Au milieu d’une maison en ruines, deux petites filles habillées de toutes les couleurs posent face à l’objectif. L’image est issue de la série Les Dépossédés, réalisée par la photographe Edith Roux lors d’un de ses premiers voyages au Turkestan oriental, en 2010. Elle ouvre sa nouvelle exposition lyonnaise à la galerie Le Bleu du Ciel.

Au départ, Edith Roux travaillait sur les gratte-ciels de Shangaï, jusqu’à ce qu’une connaissance l’emmène dîner dans un restaurant ouïghour. D’un coup de foudre pour les saveurs de cette région turcophone de l’Ouest de la Chine, la photographe et vidéaste tirera des années de travail sur la culture d’un peuple meurtri. Déportations, travail forcé, contrôle des naissances, torture, familles séparées…

Portraits ouïghours sous surveillance

Le drame de cette province, très médiatisé depuis 2020 et qualifié de génocide culturel par de nombreuses ONG, sous-tend les photographies d’Edith Roux sans jamais être montré frontalement. À mesure qu’elle s’y rend, ses allées et venues sont de plus en plus surveillées par le gouvernement chinois. « C’est devenu impossible pour moi d’aller là-bas, il y a un barrage tous les 30 mètres », confie l’artiste.

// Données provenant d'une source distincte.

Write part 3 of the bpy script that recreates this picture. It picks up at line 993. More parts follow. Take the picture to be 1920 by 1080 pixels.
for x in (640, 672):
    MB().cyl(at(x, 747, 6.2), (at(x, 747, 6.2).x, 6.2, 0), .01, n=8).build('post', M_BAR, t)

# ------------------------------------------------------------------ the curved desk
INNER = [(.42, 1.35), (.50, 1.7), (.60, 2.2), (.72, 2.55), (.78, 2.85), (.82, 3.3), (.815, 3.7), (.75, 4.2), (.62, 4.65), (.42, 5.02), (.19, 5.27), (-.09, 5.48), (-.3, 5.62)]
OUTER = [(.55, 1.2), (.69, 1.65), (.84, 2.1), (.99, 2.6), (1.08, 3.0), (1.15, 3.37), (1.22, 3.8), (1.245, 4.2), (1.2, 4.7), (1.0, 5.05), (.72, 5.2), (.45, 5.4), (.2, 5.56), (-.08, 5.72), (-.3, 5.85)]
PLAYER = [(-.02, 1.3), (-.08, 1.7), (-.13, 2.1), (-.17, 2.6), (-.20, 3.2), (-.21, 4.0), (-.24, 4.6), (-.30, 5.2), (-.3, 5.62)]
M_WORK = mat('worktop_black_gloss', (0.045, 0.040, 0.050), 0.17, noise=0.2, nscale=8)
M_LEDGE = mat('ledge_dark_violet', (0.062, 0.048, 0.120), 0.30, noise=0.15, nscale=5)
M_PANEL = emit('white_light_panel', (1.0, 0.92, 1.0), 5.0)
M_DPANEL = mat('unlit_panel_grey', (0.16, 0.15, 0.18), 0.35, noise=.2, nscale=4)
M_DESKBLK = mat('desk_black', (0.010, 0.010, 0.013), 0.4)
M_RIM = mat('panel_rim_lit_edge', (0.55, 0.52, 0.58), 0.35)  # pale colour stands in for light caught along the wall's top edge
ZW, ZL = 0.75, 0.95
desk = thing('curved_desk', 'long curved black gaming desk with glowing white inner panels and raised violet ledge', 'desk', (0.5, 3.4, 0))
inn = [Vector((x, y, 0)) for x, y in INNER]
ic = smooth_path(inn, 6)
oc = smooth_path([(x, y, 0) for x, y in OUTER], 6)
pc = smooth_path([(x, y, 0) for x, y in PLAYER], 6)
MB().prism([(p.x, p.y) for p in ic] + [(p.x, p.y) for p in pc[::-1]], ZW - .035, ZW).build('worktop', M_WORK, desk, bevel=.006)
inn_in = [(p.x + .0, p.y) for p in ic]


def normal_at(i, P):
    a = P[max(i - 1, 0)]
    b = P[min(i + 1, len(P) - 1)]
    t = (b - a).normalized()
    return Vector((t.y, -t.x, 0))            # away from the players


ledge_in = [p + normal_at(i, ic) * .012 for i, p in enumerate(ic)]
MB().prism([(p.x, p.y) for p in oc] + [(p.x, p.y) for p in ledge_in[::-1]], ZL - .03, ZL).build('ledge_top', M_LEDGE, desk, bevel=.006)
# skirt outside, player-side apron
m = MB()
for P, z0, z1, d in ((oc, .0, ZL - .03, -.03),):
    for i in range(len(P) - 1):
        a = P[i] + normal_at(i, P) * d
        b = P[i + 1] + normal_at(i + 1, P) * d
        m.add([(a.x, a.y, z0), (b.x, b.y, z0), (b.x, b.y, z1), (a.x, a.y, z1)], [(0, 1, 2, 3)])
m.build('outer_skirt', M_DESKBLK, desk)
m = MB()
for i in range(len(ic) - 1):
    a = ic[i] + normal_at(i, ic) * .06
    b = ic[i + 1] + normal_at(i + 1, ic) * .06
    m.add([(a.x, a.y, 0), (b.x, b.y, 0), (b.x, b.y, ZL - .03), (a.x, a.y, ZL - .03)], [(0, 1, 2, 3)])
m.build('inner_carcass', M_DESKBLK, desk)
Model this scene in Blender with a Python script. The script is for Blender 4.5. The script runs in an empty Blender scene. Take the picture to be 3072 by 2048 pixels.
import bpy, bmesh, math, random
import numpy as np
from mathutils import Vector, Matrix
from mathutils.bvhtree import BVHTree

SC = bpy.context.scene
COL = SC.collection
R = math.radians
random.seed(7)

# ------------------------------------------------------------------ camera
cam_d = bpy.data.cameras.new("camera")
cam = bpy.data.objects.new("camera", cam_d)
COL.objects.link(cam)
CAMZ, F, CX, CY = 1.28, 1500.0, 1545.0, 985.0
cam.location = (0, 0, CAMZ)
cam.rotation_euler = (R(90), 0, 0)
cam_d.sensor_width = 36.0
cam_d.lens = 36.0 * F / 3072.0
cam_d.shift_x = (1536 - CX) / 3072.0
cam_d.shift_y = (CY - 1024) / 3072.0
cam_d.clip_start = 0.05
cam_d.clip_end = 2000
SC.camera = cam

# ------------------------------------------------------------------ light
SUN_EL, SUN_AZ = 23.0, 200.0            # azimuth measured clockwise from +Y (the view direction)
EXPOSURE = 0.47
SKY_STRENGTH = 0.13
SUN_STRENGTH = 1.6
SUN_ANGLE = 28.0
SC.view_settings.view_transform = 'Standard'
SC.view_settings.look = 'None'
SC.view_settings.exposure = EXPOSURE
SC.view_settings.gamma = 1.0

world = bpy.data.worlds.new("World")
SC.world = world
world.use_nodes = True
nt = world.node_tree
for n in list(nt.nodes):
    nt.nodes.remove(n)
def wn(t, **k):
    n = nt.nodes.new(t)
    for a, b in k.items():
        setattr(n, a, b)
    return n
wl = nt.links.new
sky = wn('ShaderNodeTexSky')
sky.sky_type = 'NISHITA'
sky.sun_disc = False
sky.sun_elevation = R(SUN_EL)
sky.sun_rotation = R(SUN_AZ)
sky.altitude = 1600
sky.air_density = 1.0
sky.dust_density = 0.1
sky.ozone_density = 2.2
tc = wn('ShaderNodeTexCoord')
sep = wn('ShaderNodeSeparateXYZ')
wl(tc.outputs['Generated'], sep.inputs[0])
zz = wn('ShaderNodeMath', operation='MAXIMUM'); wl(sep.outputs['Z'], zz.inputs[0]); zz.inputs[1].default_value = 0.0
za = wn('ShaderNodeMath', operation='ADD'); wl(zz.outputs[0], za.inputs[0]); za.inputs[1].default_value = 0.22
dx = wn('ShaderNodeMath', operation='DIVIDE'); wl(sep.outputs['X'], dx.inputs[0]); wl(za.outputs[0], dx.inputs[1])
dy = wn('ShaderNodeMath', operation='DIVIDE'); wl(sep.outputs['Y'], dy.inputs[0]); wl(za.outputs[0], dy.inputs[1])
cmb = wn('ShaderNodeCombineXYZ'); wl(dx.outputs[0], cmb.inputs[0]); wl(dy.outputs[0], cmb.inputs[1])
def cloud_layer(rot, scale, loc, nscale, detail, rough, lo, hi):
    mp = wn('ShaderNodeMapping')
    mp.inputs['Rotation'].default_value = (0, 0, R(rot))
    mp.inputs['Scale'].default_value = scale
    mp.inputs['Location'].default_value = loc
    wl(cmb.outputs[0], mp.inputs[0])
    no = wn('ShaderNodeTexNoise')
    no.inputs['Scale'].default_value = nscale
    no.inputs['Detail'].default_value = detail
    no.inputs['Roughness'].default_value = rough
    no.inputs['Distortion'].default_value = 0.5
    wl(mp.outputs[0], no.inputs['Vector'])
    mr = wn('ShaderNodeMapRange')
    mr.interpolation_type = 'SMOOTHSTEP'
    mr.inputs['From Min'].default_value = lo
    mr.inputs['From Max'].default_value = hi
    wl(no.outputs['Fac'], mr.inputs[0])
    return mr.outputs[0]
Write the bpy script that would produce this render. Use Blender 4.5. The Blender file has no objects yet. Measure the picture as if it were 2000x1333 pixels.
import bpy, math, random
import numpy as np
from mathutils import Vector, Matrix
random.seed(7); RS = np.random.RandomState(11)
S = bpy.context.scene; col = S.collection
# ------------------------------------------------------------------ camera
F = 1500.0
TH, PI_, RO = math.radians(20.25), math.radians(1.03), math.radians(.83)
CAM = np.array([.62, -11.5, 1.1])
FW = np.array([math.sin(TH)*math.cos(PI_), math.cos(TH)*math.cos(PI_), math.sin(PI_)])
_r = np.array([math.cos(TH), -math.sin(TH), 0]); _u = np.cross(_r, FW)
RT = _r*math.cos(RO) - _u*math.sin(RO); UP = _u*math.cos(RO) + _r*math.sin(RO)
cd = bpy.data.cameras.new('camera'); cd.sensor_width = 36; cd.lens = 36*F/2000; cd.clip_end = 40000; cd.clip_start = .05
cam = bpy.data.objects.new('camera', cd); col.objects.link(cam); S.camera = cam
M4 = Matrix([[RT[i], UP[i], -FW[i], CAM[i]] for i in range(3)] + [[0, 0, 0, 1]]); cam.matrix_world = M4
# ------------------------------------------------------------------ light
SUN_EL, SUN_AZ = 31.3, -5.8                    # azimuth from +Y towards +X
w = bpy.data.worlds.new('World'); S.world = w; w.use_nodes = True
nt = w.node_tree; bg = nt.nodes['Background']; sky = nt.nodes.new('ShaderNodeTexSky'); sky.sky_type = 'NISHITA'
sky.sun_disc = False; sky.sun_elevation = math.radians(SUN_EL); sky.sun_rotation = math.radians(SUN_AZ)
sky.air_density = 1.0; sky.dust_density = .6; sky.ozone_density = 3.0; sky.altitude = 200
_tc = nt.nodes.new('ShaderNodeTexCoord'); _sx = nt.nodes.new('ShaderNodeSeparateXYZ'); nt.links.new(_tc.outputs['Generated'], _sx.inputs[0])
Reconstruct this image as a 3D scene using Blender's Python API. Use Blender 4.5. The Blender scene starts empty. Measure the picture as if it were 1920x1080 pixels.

Poèmes photographiques contre l’oubli

Elle compose alors une galerie de portraits de membres de la diaspora, qu’elle rencontre à La Haye, Munich, Paris ou Washington. Des militantes (Dilnur Reyhan, photo), des familles, des étudiants, qu’Edith Roux prend le temps de mettre en scène dans l’intimité de leur quotidien. Quand une personne refuse de montrer son visage, la photographe le remplace par un miroir embué.

C’est notre propre bobine, floue, qui apparaît alors, et nous renvoie avec force à l’universalité de l’exil. La tragédie contemporaine dessinée ici est aussi sombre que l’exposition ne se révèle lumineuse. Les grandes baies vitrées du Bleu du Ciel – qui invitent à la respiration – dialoguent avec les couleurs d’une culture menacée par l’oubli à laquelle Edith Roux rend un vibrant hommage. On peut même emporter chez soi des poèmes ouïghours, calligraphiés au dos de tissus traditionnels.